De ce fait, le nouveau pouvoir est conscient que le poste de Premier ministre est stratégique pour arriver au pouvoir. Pour preuve, du 25 janvier 1984 au 26 avril 1991, le poste sera vacant. Les deux premiers qui y seront sous le régime du Renouveau n’y passeront que moins d’un an avant de le laisser vacant.

Il s’agit de Bello Bouba Maigari (du 6 novembre 1982 au 22 août 1983), de Luc Ayant (du 22 août 1983 au 25 janvier 1984). Pendant 8 bonnes années, le poste du chef du gouvernement, là où fut hissé Paul Biya pendant 7 ans avant d’accéder à la magistrature suprême, sera donc laissé en jachère.
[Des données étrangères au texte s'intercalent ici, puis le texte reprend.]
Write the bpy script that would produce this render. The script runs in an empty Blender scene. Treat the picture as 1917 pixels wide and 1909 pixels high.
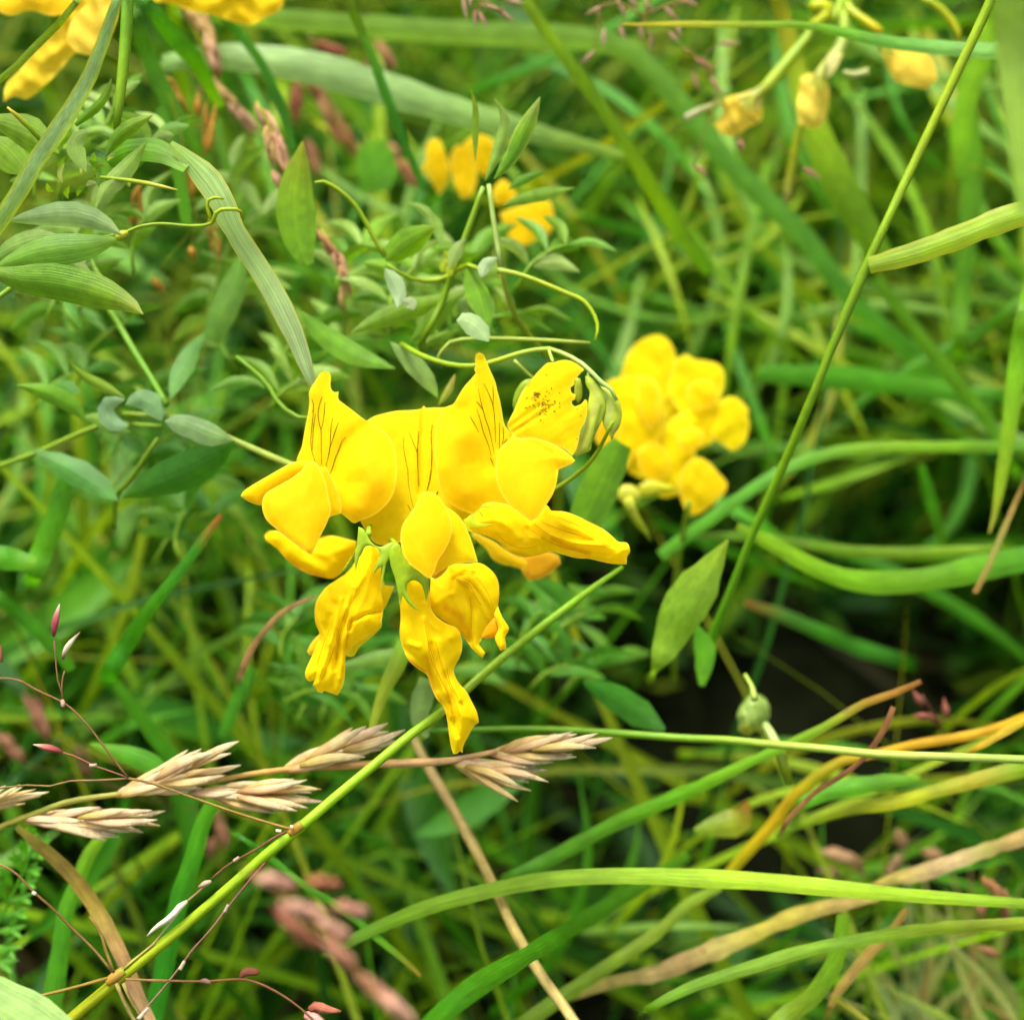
import bpy, math, random
import numpy as np
from mathutils import Vector, Matrix
from mathutils.geometry import delaunay_2d_cdt

random.seed(7)
rng = np.random.default_rng(7)
scene = bpy.context.scene
R = math.radians

# ---------------------------------------------------------------- camera
CAM = np.array((0.0, 0.0, 0.26)); PITCH = R(52)
LENS = 58.7; FPX = LENS / 36 * 1917
FWD = np.array((0, math.cos(PITCH), -math.sin(PITCH)))
UP = np.array((0, math.sin(PITCH), math.cos(PITCH)))
RT = np.array((1.0, 0, 0))
cd = bpy.data.cameras.new('camera'); cam = bpy.data.objects.new('camera', cd)
scene.collection.objects.link(cam); scene.camera = cam
cam.location = CAM; cam.rotation_euler = (math.pi / 2 - PITCH, 0, 0)
cd.lens = LENS; cd.sensor_width = 36; cd.clip_start = 0.005; cd.clip_end = 50
cd.dof.use_dof = True; cd.dof.focus_distance = 0.149; cd.dof.aperture_fstop = 18
# ---------------------------------------------------------------- light
SUN_EL, SUN_AZ = R(62), R(-25)     # soft high light, a little from the upper left
w = bpy.data.worlds.new('World'); scene.world = w; w.use_nodes = True
nt = w.node_tree; nt.nodes.clear()
sky = nt.nodes.new('ShaderNodeTexSky'); sky.sky_type = 'NISHITA'; sky.sun_disc = False
sky.sun_elevation = SUN_EL; sky.sun_rotation = SUN_AZ; sky.dust_density = 6; sky.air_density = 1.0; sky.ozone_density = 0.6
bg = nt.nodes.new('ShaderNodeBackground'); bg.inputs[1].default_value = 0.13
out = nt.nodes.new('ShaderNodeOutputWorld')
hs = nt.nodes.new('ShaderNodeHueSaturation'); hs.inputs['Saturation'].default_value = 0.25   # overcast: a nearly white sky
nt.links.new(sky.outputs[0], hs.inputs['Color']); nt.links.new(hs.outputs[0], bg.inputs[0]); nt.links.new(bg.outputs[0], out.inputs[0])
sd = bpy.data.lights.new('sun', 'SUN'); sd.energy = 2.0; sd.angle = R(18); sd.color = (1, 0.97, 0.9)
sun = bpy.data.objects.new('sun', sd); scene.collection.objects.link(sun)
sdir = Vector((math.sin(SUN_AZ) * math.cos(SUN_EL), math.cos(SUN_AZ) * math.cos(SUN_EL), math.sin(SUN_EL)))
sun.rotation_euler = sdir.to_track_quat('Z', 'Y').to_euler(); sun.location = (0, 0, 2)
vs = scene.view_settings; vs.view_transform = 'Standard'; vs.look = 'None'; vs.exposure = 1.25; vs.gamma = 1
scene.cycles.use_denoising = True
scene.cycles.max_bounces = 5; scene.cycles.transmission_bounces = 4; scene.cycles.diffuse_bounces = 3
scene.cycles.use_adaptive_sampling = True; scene.cycles.adaptive_threshold = 0.03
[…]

Le dauphinat en situation dans la Constitution de 1996 et au Rdpc

Toujours dans ce sillage de méfiance d’un dauphin textuel connu, avec l’avènement de la Constitution du 18 janvier 1996 imprégnée du consensus de la conférence Tripartite de Yaoundé (du 30 octobre au 15 novembre 1991), on notera la même logique.

Avec ce nouveau texte fondamental, le successeur constitutionnel de Paul Biya étant le président du Sénat, c’est en 2013 qu’il mettra sur place cette institution politique. Le pays, faut-il le noter, va traverser ainsi pendant 17 ans (1996 à 2013) une situa- tion ambigüe, partagée entre le président de l’Assemblée nationale et le président du Sénat qui n’existait pas, comme les probables successeurs constitutionnels de Paul Biya.
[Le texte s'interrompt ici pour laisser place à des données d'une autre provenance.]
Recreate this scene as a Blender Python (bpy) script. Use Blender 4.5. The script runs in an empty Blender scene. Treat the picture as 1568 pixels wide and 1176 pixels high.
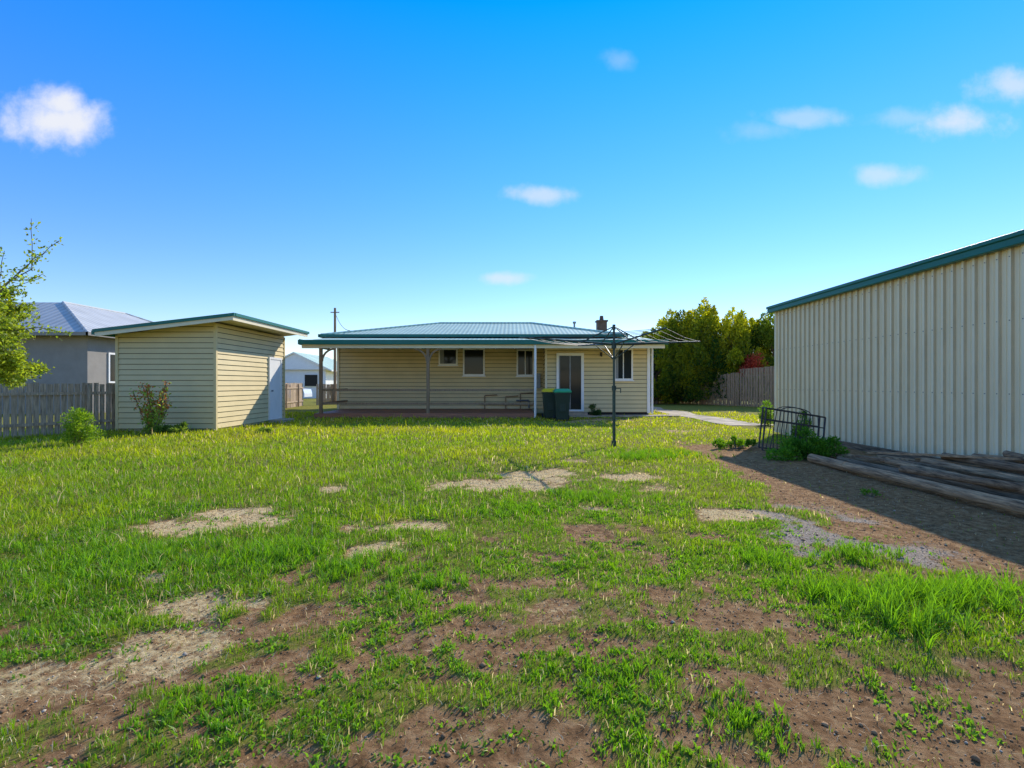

Cette ambivalence étant entretenue par l’application duale des constitutions de 1972 et 1996, car les institutions prévues par celle du 18 janvier 1996 étant appelées à se mettre « progressivement » en place. De ce fait, au cours de son long magistère, pendant 25 ans, (1984 à 1991) et (1996 à 2013), le régime a fonctionné sans que l’on sache qui était le successeur constitutionnel de Paul Biya en cas de vacances, d’empêchement définitif ou de démission.

Aujourd’hui, s’il est établi que cette confusion est levée depuis 2013, le président du Sénat assurant l’intérim au cas où, une controverse peut vite naître de la situation de son président. Et ce n’est pas seulement au sein des institutions politiques de l’Etat que Paul Biya tient fermement les rênes, écrasant toute stratégie de contestation de son pouvoir au passage.
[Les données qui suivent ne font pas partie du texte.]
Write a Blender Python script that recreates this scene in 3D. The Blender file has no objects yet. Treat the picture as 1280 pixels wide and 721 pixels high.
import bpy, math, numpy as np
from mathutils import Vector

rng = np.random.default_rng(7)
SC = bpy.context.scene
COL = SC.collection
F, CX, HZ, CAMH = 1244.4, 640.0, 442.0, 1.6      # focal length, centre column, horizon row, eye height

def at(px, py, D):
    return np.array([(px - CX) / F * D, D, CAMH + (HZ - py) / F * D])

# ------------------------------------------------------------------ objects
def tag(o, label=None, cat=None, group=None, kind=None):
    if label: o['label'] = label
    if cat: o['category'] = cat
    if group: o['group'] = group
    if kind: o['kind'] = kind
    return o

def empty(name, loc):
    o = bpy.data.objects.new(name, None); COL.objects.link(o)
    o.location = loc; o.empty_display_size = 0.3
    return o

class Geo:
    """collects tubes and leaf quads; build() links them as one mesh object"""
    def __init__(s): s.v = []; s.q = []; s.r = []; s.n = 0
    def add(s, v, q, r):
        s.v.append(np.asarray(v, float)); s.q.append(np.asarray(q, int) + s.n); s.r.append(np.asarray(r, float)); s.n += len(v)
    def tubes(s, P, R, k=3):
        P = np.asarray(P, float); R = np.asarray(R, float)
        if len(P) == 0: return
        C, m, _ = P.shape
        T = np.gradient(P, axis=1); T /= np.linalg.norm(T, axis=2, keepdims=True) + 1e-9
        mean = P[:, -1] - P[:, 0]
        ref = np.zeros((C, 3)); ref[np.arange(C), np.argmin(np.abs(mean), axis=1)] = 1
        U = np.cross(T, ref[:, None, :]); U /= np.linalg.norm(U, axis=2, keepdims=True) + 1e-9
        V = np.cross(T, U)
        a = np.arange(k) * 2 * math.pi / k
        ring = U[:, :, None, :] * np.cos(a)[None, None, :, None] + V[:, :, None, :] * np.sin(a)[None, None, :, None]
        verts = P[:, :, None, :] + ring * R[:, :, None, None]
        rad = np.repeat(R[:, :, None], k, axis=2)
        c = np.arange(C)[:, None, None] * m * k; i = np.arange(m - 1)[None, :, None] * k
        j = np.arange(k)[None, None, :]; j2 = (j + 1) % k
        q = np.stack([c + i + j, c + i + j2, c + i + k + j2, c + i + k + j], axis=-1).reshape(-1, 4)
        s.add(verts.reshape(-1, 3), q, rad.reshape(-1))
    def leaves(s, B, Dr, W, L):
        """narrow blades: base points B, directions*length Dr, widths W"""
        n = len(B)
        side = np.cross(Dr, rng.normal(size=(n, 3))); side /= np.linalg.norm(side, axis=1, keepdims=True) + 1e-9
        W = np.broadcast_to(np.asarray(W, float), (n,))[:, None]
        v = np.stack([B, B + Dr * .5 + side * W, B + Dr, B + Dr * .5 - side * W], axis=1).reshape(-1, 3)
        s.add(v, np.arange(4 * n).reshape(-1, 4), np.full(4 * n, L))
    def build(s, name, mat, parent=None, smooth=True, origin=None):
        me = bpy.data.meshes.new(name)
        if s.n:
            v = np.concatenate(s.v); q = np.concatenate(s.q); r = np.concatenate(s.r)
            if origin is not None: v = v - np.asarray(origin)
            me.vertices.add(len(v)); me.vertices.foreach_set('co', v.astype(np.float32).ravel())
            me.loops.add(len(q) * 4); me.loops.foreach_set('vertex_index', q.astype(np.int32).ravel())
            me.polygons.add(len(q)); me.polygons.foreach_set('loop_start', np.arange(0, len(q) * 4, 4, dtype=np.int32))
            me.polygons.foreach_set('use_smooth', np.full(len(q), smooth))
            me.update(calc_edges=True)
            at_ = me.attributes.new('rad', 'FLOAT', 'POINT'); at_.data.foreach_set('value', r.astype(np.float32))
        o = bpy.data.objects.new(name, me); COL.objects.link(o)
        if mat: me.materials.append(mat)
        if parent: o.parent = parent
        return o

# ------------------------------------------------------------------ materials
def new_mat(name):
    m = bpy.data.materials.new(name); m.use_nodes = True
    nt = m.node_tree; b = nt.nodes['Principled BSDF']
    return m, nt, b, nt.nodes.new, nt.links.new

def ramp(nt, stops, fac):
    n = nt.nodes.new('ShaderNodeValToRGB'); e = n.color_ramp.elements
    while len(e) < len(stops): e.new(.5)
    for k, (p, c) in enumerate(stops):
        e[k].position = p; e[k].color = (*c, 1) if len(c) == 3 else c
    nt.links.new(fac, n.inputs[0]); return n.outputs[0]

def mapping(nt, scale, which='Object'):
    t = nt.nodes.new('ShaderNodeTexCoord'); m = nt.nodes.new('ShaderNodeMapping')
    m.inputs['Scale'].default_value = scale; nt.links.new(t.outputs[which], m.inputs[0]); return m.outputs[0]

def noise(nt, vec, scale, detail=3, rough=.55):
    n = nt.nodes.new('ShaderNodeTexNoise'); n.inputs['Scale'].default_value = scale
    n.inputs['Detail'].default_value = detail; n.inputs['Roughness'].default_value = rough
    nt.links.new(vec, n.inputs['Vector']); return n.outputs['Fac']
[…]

Ainsi au sein du Rdpc, Paul Biya, le président de ce parti, est depuis sa création aux commandes et les mécanismes textuels du parti lui donnent la permission d’être d’office le candidat du parti à l’élection présidentielle. Il y a donc lieu de dire que le chef de l’Etat camerounais, depuis le coup d’Etat du 6 avril 1984, a verrouillé tous les espaces où pouvait se nouer des intelligences pour le mettre en difficulté.

Avec la création d’un poste constitutionnel de vice-président annoncée, beaucoup d’observateurs de la scène politique estiment que Paul Biya est là dans la logique de l’évanescence du visage de son successeur constitutionnel. A ce titre, il s’agirait dans cette éventualité de transférer la succession non plus au président du Sénat qui est connu mais plutôt à un Vice-président qui ne verra le jour qu’en 2025 en principe.

Dans cette vision ponctuée de futurologie, entre 2022 et 2025, le chef de l’Etat serait dans la logique, comme l’affirmait le président ivoirien Houphouët Boigny, de vivre comme il sied aux patriarches, sans avoir autour de lui son successeur.

Si cette annonce se concrétise, il y a lieu de croire que le président de la République a fait le choix de faire connaître d’abord à ses camarades du parti et ensuite aux Camerounais, celui qu’il souhaiterait voir sur son fauteuil présidentiel après lui comme il en était allé en son temps, entre lui et Ahmadou Ahidjo. Mais là, il y a lieu de se demander si cette logique est viable dans un contexte démocratique où l’émancipation politique des Camerounais est au summum.